There is a simple written test in which participants are instructed to read all the way to the end before answering anything. Many people ignore the initial instruction, and begin answering the laughably basic questions as they go, only to reach the end and discover that you aren’t meant to answer anything at all. The point is to discover who is playing attention, and capable of following simple instructions. The only people who aren’t caught out are those who take due care, or those who are too stupid not to.

I’ve touched before on the role that stupidity can play in the outcome of tennis matches, on how more consideration needs to be paid to idiocy as determining factor. The Tomic Test is a basic task designed to see who is really paying attention, or who is just smart enough to fall into the trap of playing his game, but not smart enough to think their way out. Like an IQ test, failure can feel crushingly irrefutable. It isn’t like you’ve lost to an inspired journeyman playing their heart out. No, it’s exactly what it looks like: you’ve lost to some lumbering kid pointlessly noodling the ball around.

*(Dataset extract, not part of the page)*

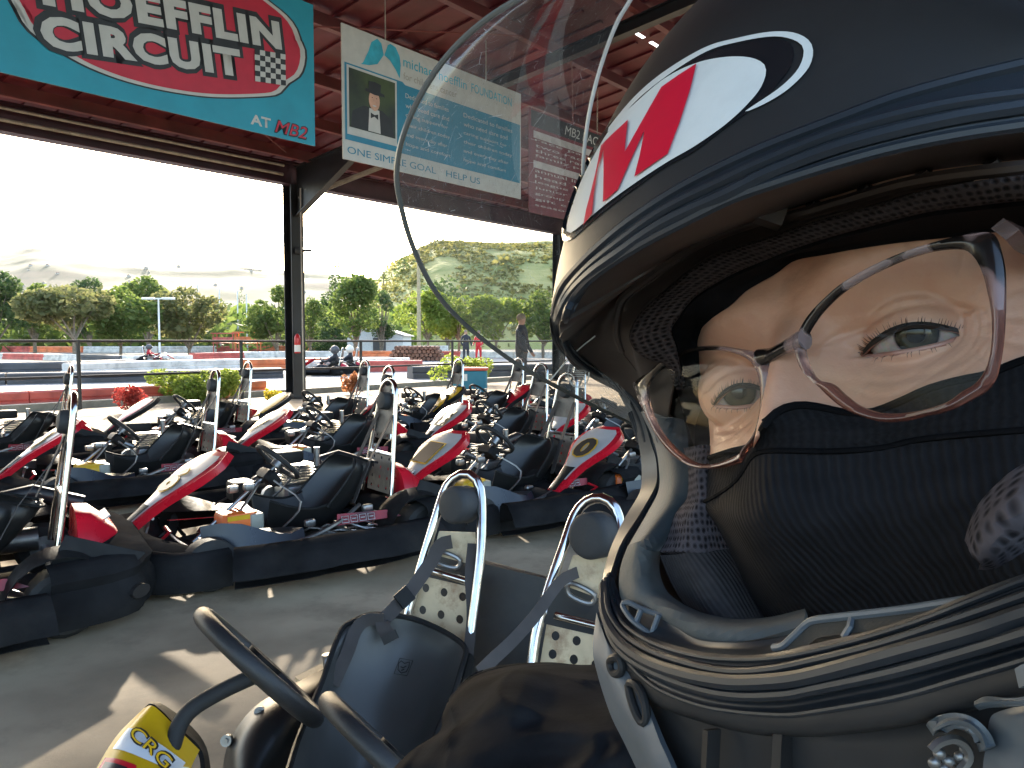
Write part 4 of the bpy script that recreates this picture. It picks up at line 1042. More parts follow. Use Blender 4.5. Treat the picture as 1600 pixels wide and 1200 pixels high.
# harness straps (flat ribbons)
def ribbon(pts, wd, th=.003, up=V((0, -1, 0)), n=24, twist=0):
    P = catmull([pt(*p) for p in pts], n); rows = []
    for i in range(n):
        t = (P[min(i+1, n-1)]-P[max(0, i-1)]).normalized(); u = up.cross(t).normalized()
        if twist: u.rotate(Matrix.Rotation(twist*i/n, 3, t))
        rows.append([P[i]-u*wd/2, P[i]-u*wd/6, P[i]+u*wd/6, P[i]+u*wd/2])
    return MB().grid(rows, thick=th)
dk(ribbon([(706, 846, 1.93), (688, 852, 1.925), (672, 880, 1.91), (640, 925, 1.87), (612, 955, 1.83), (598, 972, 1.80), (606, 992, 1.785)], .034, n=30), 'harness_strap', M['strap'])
dk(ribbon([(640, 925, 1.862), (622, 942, 1.84)], .040, th=.008, n=4), 'strap_adjuster', M['plas'])
mb = MB(); a, b = pt(600, 992, 1.772), pt(612, 1000, 1.765)
dk(MB().beam(pt(598, 1002, 1.77), pt(620, 990, 1.765), .020, .004, up=V((0, -1, .4))), 'strap_buckle', M['steel_dk'])
dk(ribbon([(600, 968, 1.80), (574, 968, 1.80), (556, 985, 1.79), (543, 1020, 1.76), (520, 1070, 1.72)], .030, n=24), 'harness_strap', M['strap'])
dk(ribbon([(902, 894, 1.75), (880, 905, 1.73), (862, 925, 1.71), (836, 962, 1.66), (800, 1002, 1.6), (770, 1030, 1.55), (748, 1052, 1.5)], .026, n=30, twist=.5), 'harness_strap', M['strap'])
dk(ribbon([(738, 850, 1.93), (734, 900, 1.88), (737, 960, 1.85), (732, 1020, 1.80), (728, 1090, 1.75)], .024, n=24), 'harness_strap', M['strap'])
# steering wheels
def wheel(px, py, d, diru, tilt):
    c = pt(px, py, d); a = (cr*diru[0]-cu*diru[1]).normalized(); v_ = (c-CAM).normalized(); b = (v_-a*v_.dot(a)).normalized()
    nrm = a.cross(b); b = (b*math.cos(tilt)+nrm*math.sin(tilt)).normalized(); nrm = a.cross(b)
    R_ = .148
    w1 = dk(MB().tube([c+a*(R_*math.cos(t))+b*(R_*math.sin(t)) for t in [2*math.pi*k/48 for k in range(48)]], .0175, 14, closed=True), 'steering_wheel', pbr('grip_leather', (.016, .016, .017), .5, bump=.5, bs=260))
    mb = MB()
    for k in range(3):
        t = math.pi/2+.3+k*2*math.pi/3; mb.beam(c, c+a*(R_*math.cos(t))+b*(R_*math.sin(t)), .035, .006, up=nrm)
    mb.cyl(c-nrm*.01, c+nrm*.02, .04, 16)
    o = mb.build('spokes', M['plas']); o.parent = w1; pass
    return c, a, b, nrm
wheel(405, 1042, 1.50, (.74, .675), .05)
wheel(612, 1192, 1.30, (.72, .69), .03)
dk(MB().tube(catmull([pt(398, 1056, 1.50), pt(350, 1078, 1.47), pt(305, 1104, 1.44), pt(282, 1130, 1.42), pt(268, 1170, 1.40)], 20), .0155, 12), 'steering_column', M['rubber'])
dk(MB().cyl(pt(385, 1052, 1.5), pt(379, 1056, 1.5), .006, 8).cyl(pt(400, 1062, 1.48), pt(401, 1070, 1.48), .004, 6).cyl(pt(592, 1188, 1.27), pt(590, 1203, 1.27), .008, 8), 'bolt', M['alum'])
# yellow front shield
SHc = [[(225, 1106, 1.46), (182, 1150, 1.40), (148, 1205, 1.33), (110, 1280, 1.25)],
       [(241, 1104, 1.44), (205, 1150, 1.375), (180, 1205, 1.30), (160, 1290, 1.22)],
       [(276, 1137, 1.43), (250, 1168, 1.365), (232, 1210, 1.30), (215, 1300, 1.21)],
       [(312, 1172, 1.45), (300, 1196, 1.40), (292, 1225, 1.34), (285, 1310, 1.26)]]
Gs = sheet(SHc, 24, 24)
shd = dk(MB().grid(Gs, thick=.005), 'front_shield', M['yelp'], ang=70)
def spch(o, parent): o.parent = parent; pass; return o
def gsub(G, fpts, off, mat, name, parent):
    """patch on a sheet grid between fractional corners"""
    m, n = len(G), len(G[0])
    def s(u, v):
        u = max(0, min(1, u))*(m-1.001); v = max(0, min(1, v))*(n-1.001); i, j = int(u), int(v); a, b = u-i, v-j
        p = (G[i][j]*(1-a)+G[i+1][j]*a)*(1-b)+(G[i][j+1]*(1-a)+G[i+1][j+1]*a)*b
        return p+(CAM-p).normalized()*off
    rows = [[s(fpts[0][0]*(1-x)*(1-y)+fpts[1][0]*x*(1-y)+fpts[2][0]*x*y+fpts[3][0]*(1-x)*y, fpts[0][1]*(1-x)*(1-y)+fpts[1][1]*x*(1-y)+fpts[2][1]*x*y+fpts[3][1]*(1-x)*y) for x in [k/8 for k in range(9)]] for y in [k/8 for k in range(9)]]
    return spch(MB().grid(rows).build(name, mat), parent)
M['whiteg'] = pbr('glossy_white', (.72, .74, .76), .2, var=.05)
gsub(Gs, [(.12, .22), (.92, .26), (.90, .46), (.10, .42)], .002, M['whiteg'], 'shield_decal', shd)
gsub(Gs, [(.05, .50), (.5, .52), (.55, .85), (.0, .75)], .002, M['redp'], 'shield_decal', shd)
gsub(Gs, [(.10, .54), (.42, .56), (.45, .85), (.05, .75)], .003, M['navy'], 'shield_decal', shd)
gsub(Gs, [(.80, .40), (.98, .30), (1.0, .50), (.78, .55)], .003, M['whiteg'], 'shield_decal', shd)
dv = pt(262, 1186, 1.34)-pt(205, 1133, 1.385); a = dv.normalized(); uu = (CAM-pt(235, 1160, 1.36)).normalized(); b = uu.cross(a).normalized()
if b.z < 0: b = -b
nn = a.cross(b)
for e, o_, mt, bo in ((.003, .006, 'numblk', .05), (0, .008, 'yelp', .0)):
    spch(text_on('CRG', 'lettering', M[mt], None, Matrix.Translation(pt(203, 1150, 1.37)+nn*o_-a*e-b*e) @ Matrix((a, b, nn)).transposed().to_4x4(), dv.length+2*e, .019+2*e, bold=bo), shd)
ed = [[(225, 1106, 1.462), (240, 1100, 1.465), (276, 1134, 1.45), (314, 1170, 1.46), (322, 1215, 1.42)], [(233, 1100, 1.51), (250, 1098, 1.51), (292, 1128, 1.51), (322, 1166, 1.51), (332, 1225, 1.5)]]
spch(MB().grid(sheet(ed, 20, 4), thick=.008).build('shield_edge', M['plas']), shd)
# bodywork beside the seat
bd = [[(350, 1225, 1.62), (360, 1165, 1.64), (395, 1112, 1.68), (440, 1082, 1.74), (480, 1062, 1.80), (530, 1036, 1.86)],
      [(366, 1225, 1.54), (378, 1172, 1.58), (412, 1128, 1.62), (455, 1100, 1.68), (498, 1082, 1.74), (530, 1060, 1.80)],
      [(390, 1240, 1.50), (408, 1190, 1.55), (440, 1152, 1.60), (470, 1130, 1.66), (500, 1110, 1.72), (525, 1090, 1.78)],
      [(400, 1290, 1.50), (425, 1250, 1.55), (455, 1210, 1.60), (480, 1180, 1.66), (505, 1160, 1.72), (525, 1140, 1.78)]]
sp_ = dk(MB().grid(sheet(bd, 30, 16), thick=.006), 'side_pod', M['seat'], ang=60)
mb = MB()
for (x, y, d) in ((408, 1112, 1.665), (356, 1156, 1.63), (405, 1128, 1.65)):
    c = pt(x, y, d); mb.tube([c, c+V((0, -.012, .004))], .012, 12); mb.tube([c+V((0, -.012, .004)), c+V((0, -.016, .005))], .006, 6)
spch(mb.build('bolt', M['alum']), sp_)
dk(MB().beam(pt(470, 1072, 1.80), pt(522, 1046, 1.86), .05, .03), 'hinge_plate', M['rusty'], smooth=False)
dk(MB().cyl(pt(512, 1022, 1.84), pt(514, 1042, 1.84), .014, 10).cyl(pt(512, 1034, 1.80), pt(512, 1034, 1.86), .008, 8), 'bolt', M['alum'])
dk(MB().tube(catmull([pt(360, 1240, 1.66), pt(420, 1150, 1.74), pt(500, 1090, 1.86), pt(620, 1060, 1.98), pt(760, 1120, 1.95)], 20), .02, 8), 'frame_tube', M['steel_dk'])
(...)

The next player to undergo the Tomic Test will be Rafael Nadal, who always pays careful attention. For his last match, the world No.1 was backed in at $1.01, odds that were overly generous to his opponent, a qualifier who played his heart out to grab four games. Hopefully not too many of my compatriots have had their brains scrambled by audacious headlines: patriotism standing revealed as fantasy. The only thing more foolish than losing to Tomic would be backing him against Nadal.

* The Herald Sun, which is to newspapers what Fox News is to sanity, was for a wonder the most circumspect in their headline: ‘Bernard Tomic on road to redemption’. I was really hoping for something more like ‘Day-Glo F-Lo Dealt Tomo Death-Blow’.